Le dossier grec devrait être découpé en trois volets : les conditions, le financement, la soutenabilité de la dette. Les ministres des Finances devraient sur le premier volet acter des efforts entrepris par la Grèce pour faire face à ses devoirs. A-t-elle voté les réformes structurelles réclamées, a-t-elle pris les mesures budgétaires voulues ? Le temps d’analyser les votes, le feu vert formel à l’accord entre la troïka et le gouvernement grec sur le nouveau programme serait donné par téléconférence jeudi 15 novembre.

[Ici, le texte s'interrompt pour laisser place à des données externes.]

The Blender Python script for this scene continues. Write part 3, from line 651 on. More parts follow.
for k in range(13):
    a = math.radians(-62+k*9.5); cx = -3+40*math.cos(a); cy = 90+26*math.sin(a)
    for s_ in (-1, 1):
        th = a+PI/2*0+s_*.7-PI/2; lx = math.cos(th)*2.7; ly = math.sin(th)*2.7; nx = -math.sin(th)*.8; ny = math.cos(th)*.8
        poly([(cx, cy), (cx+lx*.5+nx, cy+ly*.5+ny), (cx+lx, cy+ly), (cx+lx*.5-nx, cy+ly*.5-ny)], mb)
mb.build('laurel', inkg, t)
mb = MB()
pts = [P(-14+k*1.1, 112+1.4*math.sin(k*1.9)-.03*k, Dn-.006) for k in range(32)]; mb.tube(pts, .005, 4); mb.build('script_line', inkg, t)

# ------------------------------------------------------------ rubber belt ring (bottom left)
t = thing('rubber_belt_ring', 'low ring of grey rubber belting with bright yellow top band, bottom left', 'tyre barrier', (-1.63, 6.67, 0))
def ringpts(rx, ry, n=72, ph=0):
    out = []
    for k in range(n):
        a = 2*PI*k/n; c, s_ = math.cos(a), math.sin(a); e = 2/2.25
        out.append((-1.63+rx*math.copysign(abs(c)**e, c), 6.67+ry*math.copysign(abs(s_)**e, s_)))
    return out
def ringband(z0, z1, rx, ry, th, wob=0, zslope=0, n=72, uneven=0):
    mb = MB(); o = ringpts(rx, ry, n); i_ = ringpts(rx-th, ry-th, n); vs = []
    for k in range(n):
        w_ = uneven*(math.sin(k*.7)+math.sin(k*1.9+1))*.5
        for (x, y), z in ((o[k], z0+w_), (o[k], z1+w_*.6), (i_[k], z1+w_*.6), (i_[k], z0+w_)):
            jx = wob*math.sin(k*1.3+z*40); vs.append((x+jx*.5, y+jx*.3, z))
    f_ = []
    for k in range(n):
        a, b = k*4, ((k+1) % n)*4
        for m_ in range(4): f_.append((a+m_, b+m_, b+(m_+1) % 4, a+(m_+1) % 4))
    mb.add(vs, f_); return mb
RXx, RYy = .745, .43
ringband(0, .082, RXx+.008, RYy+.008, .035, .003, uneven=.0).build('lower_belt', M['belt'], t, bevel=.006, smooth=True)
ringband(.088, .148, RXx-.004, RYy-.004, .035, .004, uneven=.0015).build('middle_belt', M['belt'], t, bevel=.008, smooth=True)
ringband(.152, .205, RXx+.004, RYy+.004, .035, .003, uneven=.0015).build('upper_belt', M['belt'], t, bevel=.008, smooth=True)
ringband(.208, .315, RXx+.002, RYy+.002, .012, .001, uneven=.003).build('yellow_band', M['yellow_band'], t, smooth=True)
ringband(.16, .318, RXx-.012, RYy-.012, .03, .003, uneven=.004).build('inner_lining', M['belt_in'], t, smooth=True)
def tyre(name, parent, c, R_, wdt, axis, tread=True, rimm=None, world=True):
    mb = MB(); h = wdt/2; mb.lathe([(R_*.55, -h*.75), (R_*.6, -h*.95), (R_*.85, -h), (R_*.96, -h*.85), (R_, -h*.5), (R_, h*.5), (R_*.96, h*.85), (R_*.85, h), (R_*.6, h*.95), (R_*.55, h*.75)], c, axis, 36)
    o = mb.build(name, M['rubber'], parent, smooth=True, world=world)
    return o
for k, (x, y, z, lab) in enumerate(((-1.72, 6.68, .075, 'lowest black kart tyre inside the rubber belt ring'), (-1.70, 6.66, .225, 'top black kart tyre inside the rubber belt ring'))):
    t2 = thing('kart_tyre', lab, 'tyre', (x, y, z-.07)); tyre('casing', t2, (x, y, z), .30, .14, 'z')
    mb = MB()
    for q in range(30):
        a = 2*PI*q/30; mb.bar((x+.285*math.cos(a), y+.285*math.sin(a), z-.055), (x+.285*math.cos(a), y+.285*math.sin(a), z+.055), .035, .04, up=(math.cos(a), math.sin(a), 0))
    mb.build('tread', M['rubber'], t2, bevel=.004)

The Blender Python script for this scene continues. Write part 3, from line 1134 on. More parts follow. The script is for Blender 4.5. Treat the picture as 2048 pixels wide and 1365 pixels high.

Sur le financement nécessaire à l’allongement du programme de deux ans, les ministres doivent commencer à évoquer le reprofilage de la dette via des réductions de taux d’intérêt, des rachats d’obligations, des allongements des maturités. Cela sera-t-il suffisant pour rendre la dette grecque « soutenable » ?

Un accord avec la BCE pour échapper au défaut de paiement

Parallèlement, le gouvernement grec devrait négocier un accord de court terme avec la BCE pour éviter le défaut de paiement vendredi 16 novembre. Celle-ci devrait accepter de retarder l’échéance d’un mois environ, si elle est convaincue de la bonne volonté des États à poursuivre leur aide à la Grèce. Athènes a d’ailleurs décidé vendredi de procéder à un emprunt de 3 milliards d’euros à court terme pour rembourser en partie sa créance. « La Grèce fait ce qu’elle a à faire, et l’Europe le fera aussi, la tranche d’aide sera versée », a ainsi assuré le ministre grec des Finances, Yannis Stournaras. Optimiste.